Im sruggling so badly.
Since april 2020 I’ve saw over 12 people i love lose their lives,
The one thing thst kept me going was my wee dog and in April this year she became very ill, very quickly and within just a few days i was told there was no hope, and i had to hold my precious girl as she was put to sleep.
The loss of my dog just tipped me over the edge.
Im so tired of this constant fight or flight feeling, and spend my life being angry or crying.
I dont feel suicidal but every day i wish i just wasnt here. I work and fake that im my usual cheery self, but inside im in absolute torment.
Im sorry for the doom and gloom post but i need to find a way to cope better than simply pretending im ok.
I guess if youre reading this post you’re maybe struggling yourself, so im sending love
Thanks for reading my message.
@Jojo63 I’m sorry that you’ve lost your little companion and I can imagine your grief and sadness on top of everything else you have gone through.
I know that I will be in the same position pretty soon, mine is 15 and her legs are failing her rapidly. I lost my boyfriend suddenly in February. His ashes have still not been scattered and that, coupled with the imminent loss of my dog are factors which are stopping me finding peace at the moment. I feel like I’m just existing until the next thing happens.
I guess a lot if us here fake it til we make it.
Sending you strength.
Yes I do agree the plodding on until you make it up to a point. But at the moment I am forcing myself to do things when I can lift myself enough. Yesterday I went to this lunch club.

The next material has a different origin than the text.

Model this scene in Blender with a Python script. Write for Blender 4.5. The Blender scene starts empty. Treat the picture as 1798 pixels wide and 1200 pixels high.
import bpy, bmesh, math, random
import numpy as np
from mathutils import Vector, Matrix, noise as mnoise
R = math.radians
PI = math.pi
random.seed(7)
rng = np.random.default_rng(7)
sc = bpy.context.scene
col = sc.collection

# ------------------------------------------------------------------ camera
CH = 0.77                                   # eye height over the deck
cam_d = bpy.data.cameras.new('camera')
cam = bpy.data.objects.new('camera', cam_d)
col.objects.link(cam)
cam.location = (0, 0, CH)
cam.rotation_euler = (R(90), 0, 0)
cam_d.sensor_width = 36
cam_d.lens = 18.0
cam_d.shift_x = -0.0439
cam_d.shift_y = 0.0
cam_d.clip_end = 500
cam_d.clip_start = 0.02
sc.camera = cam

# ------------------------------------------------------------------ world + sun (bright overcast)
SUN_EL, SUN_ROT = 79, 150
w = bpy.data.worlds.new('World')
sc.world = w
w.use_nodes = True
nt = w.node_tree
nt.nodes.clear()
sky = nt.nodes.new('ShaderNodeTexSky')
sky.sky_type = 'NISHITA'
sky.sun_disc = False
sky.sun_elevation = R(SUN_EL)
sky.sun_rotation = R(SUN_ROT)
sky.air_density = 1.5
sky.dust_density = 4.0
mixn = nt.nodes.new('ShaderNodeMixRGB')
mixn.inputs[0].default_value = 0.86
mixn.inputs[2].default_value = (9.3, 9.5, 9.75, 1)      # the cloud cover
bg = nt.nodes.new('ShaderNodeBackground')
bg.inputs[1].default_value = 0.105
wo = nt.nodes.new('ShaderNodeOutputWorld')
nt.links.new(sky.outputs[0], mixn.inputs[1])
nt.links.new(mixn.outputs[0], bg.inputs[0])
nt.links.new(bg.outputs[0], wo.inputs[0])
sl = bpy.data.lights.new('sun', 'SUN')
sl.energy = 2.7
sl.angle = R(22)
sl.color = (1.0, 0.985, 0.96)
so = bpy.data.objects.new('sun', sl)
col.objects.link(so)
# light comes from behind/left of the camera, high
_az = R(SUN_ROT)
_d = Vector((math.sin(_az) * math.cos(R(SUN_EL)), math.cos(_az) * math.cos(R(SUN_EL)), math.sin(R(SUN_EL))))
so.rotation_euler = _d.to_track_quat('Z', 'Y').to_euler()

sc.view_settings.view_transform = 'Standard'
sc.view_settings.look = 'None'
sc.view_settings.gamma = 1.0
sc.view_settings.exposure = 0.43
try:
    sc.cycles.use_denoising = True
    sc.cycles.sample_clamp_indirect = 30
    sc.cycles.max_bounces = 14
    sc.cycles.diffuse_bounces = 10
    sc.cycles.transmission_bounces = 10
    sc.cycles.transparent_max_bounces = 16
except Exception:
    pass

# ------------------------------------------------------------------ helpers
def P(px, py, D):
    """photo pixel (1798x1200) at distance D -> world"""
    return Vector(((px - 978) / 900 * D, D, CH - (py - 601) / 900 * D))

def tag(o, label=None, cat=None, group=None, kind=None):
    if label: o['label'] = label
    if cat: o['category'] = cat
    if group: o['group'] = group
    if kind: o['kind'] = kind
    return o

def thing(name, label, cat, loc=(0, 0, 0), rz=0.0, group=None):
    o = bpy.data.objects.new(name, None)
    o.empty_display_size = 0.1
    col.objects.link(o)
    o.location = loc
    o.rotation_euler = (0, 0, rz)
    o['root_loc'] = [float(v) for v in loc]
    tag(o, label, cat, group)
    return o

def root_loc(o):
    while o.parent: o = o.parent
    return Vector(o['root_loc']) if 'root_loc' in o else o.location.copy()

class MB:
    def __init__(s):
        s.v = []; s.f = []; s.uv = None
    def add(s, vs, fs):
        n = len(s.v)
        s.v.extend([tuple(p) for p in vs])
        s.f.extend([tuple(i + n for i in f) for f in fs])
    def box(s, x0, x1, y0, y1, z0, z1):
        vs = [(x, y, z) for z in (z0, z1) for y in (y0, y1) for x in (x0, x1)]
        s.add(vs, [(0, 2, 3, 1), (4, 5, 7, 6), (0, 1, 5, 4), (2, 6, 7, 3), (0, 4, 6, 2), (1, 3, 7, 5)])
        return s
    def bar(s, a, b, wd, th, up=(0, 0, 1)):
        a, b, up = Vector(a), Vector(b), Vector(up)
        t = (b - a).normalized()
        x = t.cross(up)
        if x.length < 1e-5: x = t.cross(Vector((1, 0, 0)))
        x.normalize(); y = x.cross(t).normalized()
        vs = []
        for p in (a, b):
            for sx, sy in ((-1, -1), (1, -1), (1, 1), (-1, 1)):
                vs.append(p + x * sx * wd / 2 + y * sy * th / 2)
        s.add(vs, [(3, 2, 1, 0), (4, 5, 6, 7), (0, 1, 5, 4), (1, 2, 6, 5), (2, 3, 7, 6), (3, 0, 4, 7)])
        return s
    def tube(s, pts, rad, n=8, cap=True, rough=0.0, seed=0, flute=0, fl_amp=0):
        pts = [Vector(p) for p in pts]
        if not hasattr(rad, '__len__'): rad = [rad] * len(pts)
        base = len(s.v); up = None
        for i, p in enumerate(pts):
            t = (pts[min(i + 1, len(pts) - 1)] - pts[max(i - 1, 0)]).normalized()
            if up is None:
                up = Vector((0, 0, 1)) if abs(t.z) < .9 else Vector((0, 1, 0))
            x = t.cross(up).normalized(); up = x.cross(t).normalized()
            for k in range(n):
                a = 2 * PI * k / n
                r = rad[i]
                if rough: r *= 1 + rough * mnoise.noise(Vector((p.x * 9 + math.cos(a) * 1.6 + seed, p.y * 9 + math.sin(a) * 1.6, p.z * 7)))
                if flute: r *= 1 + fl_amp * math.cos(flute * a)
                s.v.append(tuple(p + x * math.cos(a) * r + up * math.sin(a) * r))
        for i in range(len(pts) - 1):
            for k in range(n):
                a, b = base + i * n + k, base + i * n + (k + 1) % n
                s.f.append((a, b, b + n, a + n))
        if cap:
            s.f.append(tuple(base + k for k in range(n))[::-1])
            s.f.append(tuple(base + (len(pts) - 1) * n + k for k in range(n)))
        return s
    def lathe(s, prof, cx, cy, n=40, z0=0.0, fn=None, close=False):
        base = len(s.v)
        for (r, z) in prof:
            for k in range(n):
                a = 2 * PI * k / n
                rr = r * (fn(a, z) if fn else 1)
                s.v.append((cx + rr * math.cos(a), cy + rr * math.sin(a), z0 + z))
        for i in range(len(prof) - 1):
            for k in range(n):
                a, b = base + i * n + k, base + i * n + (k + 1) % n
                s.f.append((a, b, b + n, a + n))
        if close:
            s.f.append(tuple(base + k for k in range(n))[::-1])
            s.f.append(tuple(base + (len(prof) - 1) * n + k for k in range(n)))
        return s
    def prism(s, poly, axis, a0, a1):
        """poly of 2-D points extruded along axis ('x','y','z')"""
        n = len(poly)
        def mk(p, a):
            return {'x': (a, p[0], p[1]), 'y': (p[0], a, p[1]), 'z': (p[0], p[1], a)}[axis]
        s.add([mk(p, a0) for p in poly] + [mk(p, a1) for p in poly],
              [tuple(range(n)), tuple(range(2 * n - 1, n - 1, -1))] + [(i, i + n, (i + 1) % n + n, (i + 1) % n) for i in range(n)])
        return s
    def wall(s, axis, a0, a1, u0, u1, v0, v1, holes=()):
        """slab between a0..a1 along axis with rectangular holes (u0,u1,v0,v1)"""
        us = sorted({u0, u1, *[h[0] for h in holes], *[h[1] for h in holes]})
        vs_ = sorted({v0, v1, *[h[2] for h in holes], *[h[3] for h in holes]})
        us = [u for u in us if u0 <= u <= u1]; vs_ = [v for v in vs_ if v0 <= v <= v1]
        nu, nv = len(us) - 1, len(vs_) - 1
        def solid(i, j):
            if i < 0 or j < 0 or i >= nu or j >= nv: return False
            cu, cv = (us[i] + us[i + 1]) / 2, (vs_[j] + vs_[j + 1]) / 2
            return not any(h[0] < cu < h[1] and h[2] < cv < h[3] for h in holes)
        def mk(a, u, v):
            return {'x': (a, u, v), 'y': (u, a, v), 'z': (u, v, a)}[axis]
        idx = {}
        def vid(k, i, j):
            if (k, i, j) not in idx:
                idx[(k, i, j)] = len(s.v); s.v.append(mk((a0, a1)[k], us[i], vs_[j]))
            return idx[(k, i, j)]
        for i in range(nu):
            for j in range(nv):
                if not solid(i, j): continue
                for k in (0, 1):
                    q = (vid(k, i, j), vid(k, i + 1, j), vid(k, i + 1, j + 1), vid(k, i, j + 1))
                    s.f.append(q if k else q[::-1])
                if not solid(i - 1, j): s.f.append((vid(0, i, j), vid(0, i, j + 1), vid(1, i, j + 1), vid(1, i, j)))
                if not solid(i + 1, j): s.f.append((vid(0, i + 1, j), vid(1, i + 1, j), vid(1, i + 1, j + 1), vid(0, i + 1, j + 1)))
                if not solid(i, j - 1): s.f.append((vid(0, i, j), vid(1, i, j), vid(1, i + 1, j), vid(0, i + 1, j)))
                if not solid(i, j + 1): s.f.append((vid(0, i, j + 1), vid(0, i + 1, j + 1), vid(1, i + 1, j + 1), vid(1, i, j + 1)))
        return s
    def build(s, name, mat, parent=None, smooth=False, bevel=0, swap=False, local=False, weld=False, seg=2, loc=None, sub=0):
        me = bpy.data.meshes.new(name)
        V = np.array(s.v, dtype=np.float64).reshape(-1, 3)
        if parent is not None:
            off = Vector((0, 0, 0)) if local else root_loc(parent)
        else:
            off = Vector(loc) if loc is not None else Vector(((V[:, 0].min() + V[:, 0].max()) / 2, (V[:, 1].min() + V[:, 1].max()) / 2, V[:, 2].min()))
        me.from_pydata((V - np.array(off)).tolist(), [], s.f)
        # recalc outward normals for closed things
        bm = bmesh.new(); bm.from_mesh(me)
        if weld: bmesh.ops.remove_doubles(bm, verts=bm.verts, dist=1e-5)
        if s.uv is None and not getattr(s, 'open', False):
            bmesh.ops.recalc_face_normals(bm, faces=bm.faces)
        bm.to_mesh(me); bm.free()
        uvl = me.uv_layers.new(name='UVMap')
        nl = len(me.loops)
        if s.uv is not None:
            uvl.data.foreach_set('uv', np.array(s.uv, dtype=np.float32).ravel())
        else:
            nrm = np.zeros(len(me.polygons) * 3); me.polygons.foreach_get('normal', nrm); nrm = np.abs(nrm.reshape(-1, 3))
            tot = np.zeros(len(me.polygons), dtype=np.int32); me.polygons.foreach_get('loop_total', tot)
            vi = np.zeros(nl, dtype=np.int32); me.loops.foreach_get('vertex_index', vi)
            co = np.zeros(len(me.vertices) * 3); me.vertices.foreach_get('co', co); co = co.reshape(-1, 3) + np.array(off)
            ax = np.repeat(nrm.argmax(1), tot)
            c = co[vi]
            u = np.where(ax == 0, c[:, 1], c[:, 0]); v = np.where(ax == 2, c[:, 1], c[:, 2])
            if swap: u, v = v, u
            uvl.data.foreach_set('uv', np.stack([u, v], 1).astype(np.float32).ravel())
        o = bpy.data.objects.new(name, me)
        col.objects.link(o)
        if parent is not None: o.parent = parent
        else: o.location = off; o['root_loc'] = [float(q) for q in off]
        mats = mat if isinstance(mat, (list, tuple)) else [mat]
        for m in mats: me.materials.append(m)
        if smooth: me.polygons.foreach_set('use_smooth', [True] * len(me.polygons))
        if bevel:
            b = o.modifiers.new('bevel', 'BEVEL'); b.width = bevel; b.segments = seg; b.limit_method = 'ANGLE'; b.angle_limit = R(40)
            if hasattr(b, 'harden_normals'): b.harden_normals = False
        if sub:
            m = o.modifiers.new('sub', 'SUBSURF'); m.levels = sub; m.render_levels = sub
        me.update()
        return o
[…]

The food was nice but I struggled sitting on the end of a moaning Minnie so I found a joke on my phone to try but think it went a bit like a lead balloon. But I found the cook looked familiar and I discovered she still worked where I used to work and on the way out someone else was upbeat even though his wife’s wheelchair tyre had burst and they were both struggling along.
I guess they lived locally. I thought well he had something to moan about but he didn’t. It reminded me of my mother who has been dead 28 years. She was left alone and she said found her faith again. Now I am kind of struggling at the moment.